I am saddened that the last line is being undermined by our own Bloated Government. Pray for the USA, please.

I am putting in a plug for Clear Lake, Iowa, which has a great July 4th festival, if you are feeling very patriotic. I am a bit homesick today for bands, paddle wheel boats, fireworks, bbq, baseball, and especially bratwurst and beer. And, there is nothing like fireworks shot off a barge, as they do in my hometown on the Mississippi River. But, boy, this year it is HOT! The high tomorrow for Clear Lake will be 100 Fahrenheit, with a low of 70. Davenport will see 96 and 68 correspondingly.


If you want to see more photos of my hometown fireworks, which are spectacular, go here

Happy Independence Day for all my fellow Americans.
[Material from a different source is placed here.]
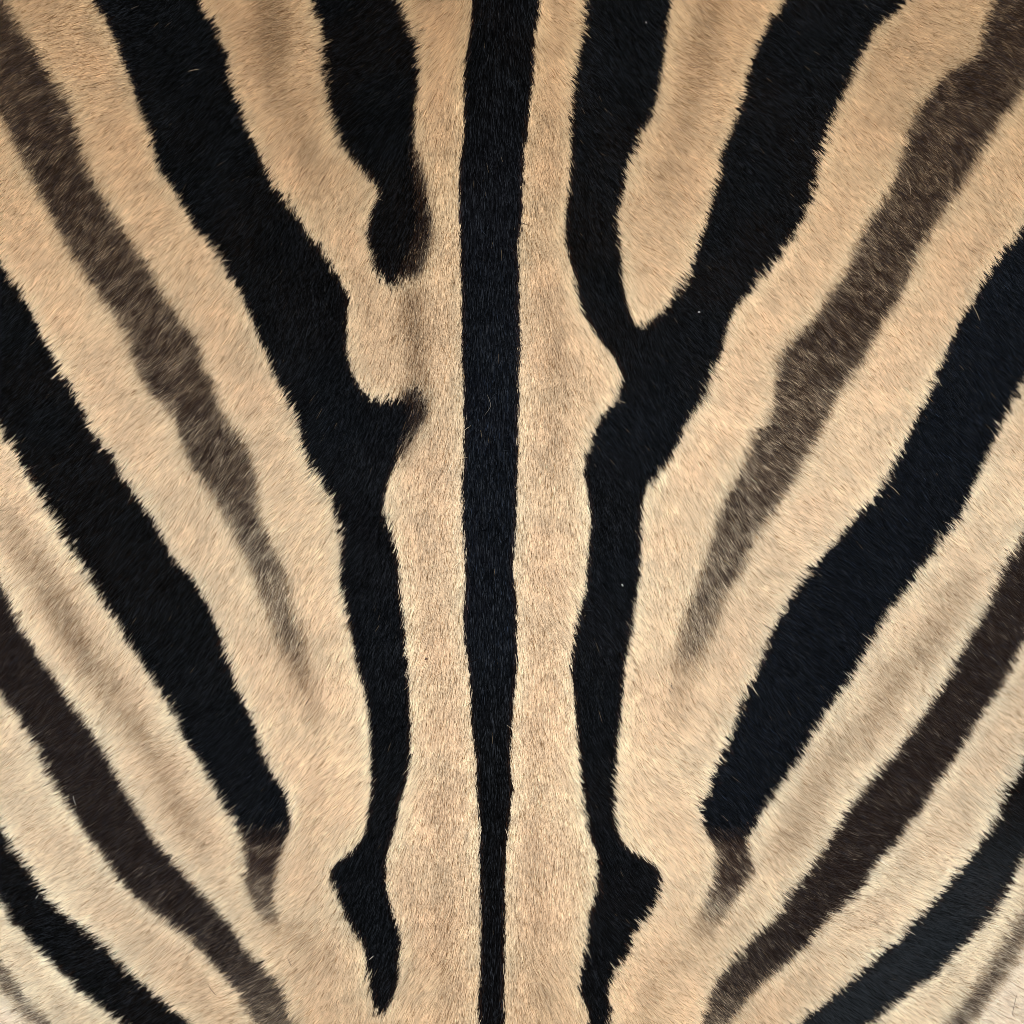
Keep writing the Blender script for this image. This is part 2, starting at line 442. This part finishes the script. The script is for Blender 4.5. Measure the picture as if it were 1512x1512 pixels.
# pale ground: its separate stripes found as connected patches of what is left
CELL = 6
NC = W // CELL
lab_c = LAB[CELL // 2::CELL, CELL // 2::CELL][:NC, :NC].astype(int)
comp = np.zeros_like(lab_c)
n_pale = 0
sizes = {}
blocked = lab_c.copy()
for i, (nm, _) in enumerate(PARTS):      # faint streaks do not divide a pale stripe
    if nm == "shadow_stripe":
        blocked[lab_c == i + 1] = 0
for j0 in range(NC):
    for i0 in range(NC):
        if blocked[j0, i0] or comp[j0, i0]:
            continue
        n_pale += 1
        stack = [(j0, i0)]
        comp[j0, i0] = n_pale
        cnt = 0
        while stack:
            j, i = stack.pop()
            cnt += 1
            for a, b in ((j + 1, i), (j - 1, i), (j, i + 1), (j, i - 1)):
                if 0 <= a < NC and 0 <= b < NC and not blocked[a, b] and not comp[a, b]:
                    comp[a, b] = n_pale
                    stack.append((a, b))
        sizes[n_pale] = cnt
big = [c for c in sizes if sizes[c] > 60]
pale_id = {}
for c in big:
    PARTS.append(("pale_stripe", None))
    pale_id[c] = len(PARTS)
main_pale = pale_id[max(big, key=lambda c: sizes[c])]
for c in sizes:
    pale_id.setdefault(c, main_pale)
lut = np.zeros(n_pale + 1, int)
for c, p in pale_id.items():
    lut[c] = p
full = lab_c.copy()
full[lab_c == 0] = lut[comp[lab_c == 0]]
rep = np.repeat(np.repeat(full, CELL, 0), CELL, 1)
rep = np.pad(rep, ((0, W - rep.shape[0]), (0, W - rep.shape[1])), mode='edge')
fine = np.where(LAB > 0, LAB, 0)
bad = (rep <= 0) | np.isin(rep, [i + 1 for i, (n, _) in enumerate(PARTS) if n != "pale_stripe"])
# give stray border pixels the id of the nearest pale cell to either side
near = rep.copy()
near[bad] = 0
for sh in (3, 6, 9, 12):
    for ax, s in ((0, sh), (0, -sh), (1, sh), (1, -sh)):
        r = np.roll(near, s, ax)
        near = np.where(near == 0, r, near)
near[near == 0] = main_pale
LABEL = np.where(fine > 0, fine, near).astype(int)

LOW = np.maximum(0.85 * fill(L_LOW_BROWN), 0.72 * fill(R_LOW_BROWN))
GREY = blur(fill(R_LOW_BLACK), 6)
SPINE = blur(fill(DORSAL), 2)
SHEEN_TINT = np.maximum(fade_y(SPINE, [(150, 0.1), (330, .7), (600, 1), (950, .9), (1120, .15)]), 0.9 * blur(fill(R_OUTER), 3))  # where a blue sheen is painted into the black hair
SHEEN_TINT = np.maximum(SHEEN_TINT, 0.55 * fade_y(np.maximum(blur(fill(L_MAIN), 3), blur(fill(R_MAIN), 3)), [(420, 0), (640, 1), (1000, .9), (1150, .5), (1250, .8), (1400, .6)]))
SHEEN_TINT = np.maximum(SHEEN_TINT, 0.6 * fade_y(blur(fill(L_OUTER), 3), [(950, 0), (1120, 1)]))
K_WIDE = blur(K, 5)
DARK_NEAR = blur((np.maximum(K, B) > 0.5).astype(np.float32), 16)   # how close the dark stripes are


def sample(a, x, y):
    u = np.clip(x + MARGIN - 0.5, 0, W - 1.001)
    v = np.clip(y + MARGIN - 0.5, 0, W - 1.001)
    i, j = u.astype(int), v.astype(int)
    fu, fv = u - i, v - j
    return (a[j, i] * (1 - fu) + a[j, i + 1] * fu) * (1 - fv) + (a[j + 1, i] * (1 - fu) + a[j + 1, i + 1] * fu) * fv


def sample_id(a, x, y):
    i = np.clip((x + MARGIN).astype(int), 0, W - 1)
    j = np.clip((y + MARGIN).astype(int), 0, W - 1)
    return a[j, i]


# ------------------------------------------------------------------ the lie of the hair: degrees from tailward, outwards from the spine
FLOW = [
    (140, 60, -65), (430, 80, -67), (630, 40, -58), (680, 80, -32), (80, 360, -38), (660, 360, -15), (30, 740, -43), (440, 680, -48), (640, 910, -18),
    (60, 1190, -56), (290, 1140, -60), (500, 1140, -48), (640, 1450, -42), (690, 1450, -20), (130, 1370, -65), (300, 270, -44), (590, 1150, -32),
    (520, 820, -34), (600, 620, -26), (560, 330, -28), (560, 120, -55), (400, 1350, -58), (200, 560, -46), (20, 1490, -66), (340, 1490, -62),
    (830, 30, 58), (830, 100, 38), (1050, 120, 62), (1390, 60, 62), (980, 360, 54), (1450, 310, 37), (800, 360, 20), (820, 910, 25), (1190, 840, 58),
    (1450, 850, 45), (1010, 1140, 55), (1450, 1120, 50), (800, 1450, 28), (990, 1450, 62), (1410, 1360, 68), (1430, 630, 36), (900, 640, 36),
    (900, 900, 36), (880, 1150, 40), (920, 1350, 50), (1250, 400, 46), (1150, 600, 50), (900, 200, 44), (1250, 1300, 66), (1500, 1500, 68), (860, 450, 30),
]
FLOW += [(725 + (20 if y < 100 else 5), y, 0) for y in range(-100, 1640, 90)]
FLOW += [(695, y, -7) for y in range(130, 1600, 120)] + [(757, y, 9) for y in range(130, 1600, 120)]
FLOW = np.array(FLOW, float)
_g = 16
_n = W // _g + 2
gy, gx = np.mgrid[0:_n, 0:_n] * _g - MARGIN
d2 = (gx[..., None] - FLOW[:, 0]) ** 2 + 0.6 * (gy[..., None] - FLOW[:, 1]) ** 2
wt = 1.0 / (d2 + 500.0) ** 1.6
FLOW_GRID = (wt * FLOW[:, 2]).sum(-1) / wt.sum(-1)


def flow_angle(x, y):
    u = np.clip((x + MARGIN) / _g, 0, _n - 1.001)
    v = np.clip((y + MARGIN) / _g, 0, _n - 1.001)
    i, j = u.astype(int), v.astype(int)
    fu, fv = u - i, v - j
    a = FLOW_GRID
    return np.radians((a[j, i] * (1 - fu) + a[j, i + 1] * fu) * (1 - fv) + (a[j + 1, i] * (1 - fu) + a[j + 1, i + 1] * fu) * fv)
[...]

The Fourth of July may be just a holiday for fireworks to some people. But it was a momentous day for the history of this country and the history of the world.
Not only did July 4, 1776 mark American independence from England, it marked a radically different kind of government from the governments that prevailed around the world at the time -- and the kinds of governments that had prevailed for thousands of years before.
The American Revolution was not simply a rebellion against the King of England, it was a rebellion against being ruled by kings in general. That is why the opening salvo of the American Revolution was called "the shot heard round the world."
Autocratic rulers and their subjects heard that shot -- and things that had not been questioned for millennia were now open to challenge. As the generations went by, more and more autocratic governments around the world proved unable to meet that challenge.
Some clever people today ask whether the United States has really been "exceptional." You couldn't be more exceptional in the 18th century than to create your fundamental document -- the Constitution of the United States -- by opening with the momentous words, "We the people..."
Those three words were a slap in the face to those who thought themselves entitled to rule, and who regarded the people as if they were simply human livestock, destined to be herded and shepherded by their betters. Indeed, to this very day, elites who think that way -- and that includes many among the intelligentsia, as well as political messiahs -- find the Constitution of the United States a real pain because it stands in the way of their imposing their will and their presumptions on the rest of us.


(Places where I used to work and live are on the photo, barely, as well as the steeple of the Cathedral and the art gallery as well as the baseball park are obvious.)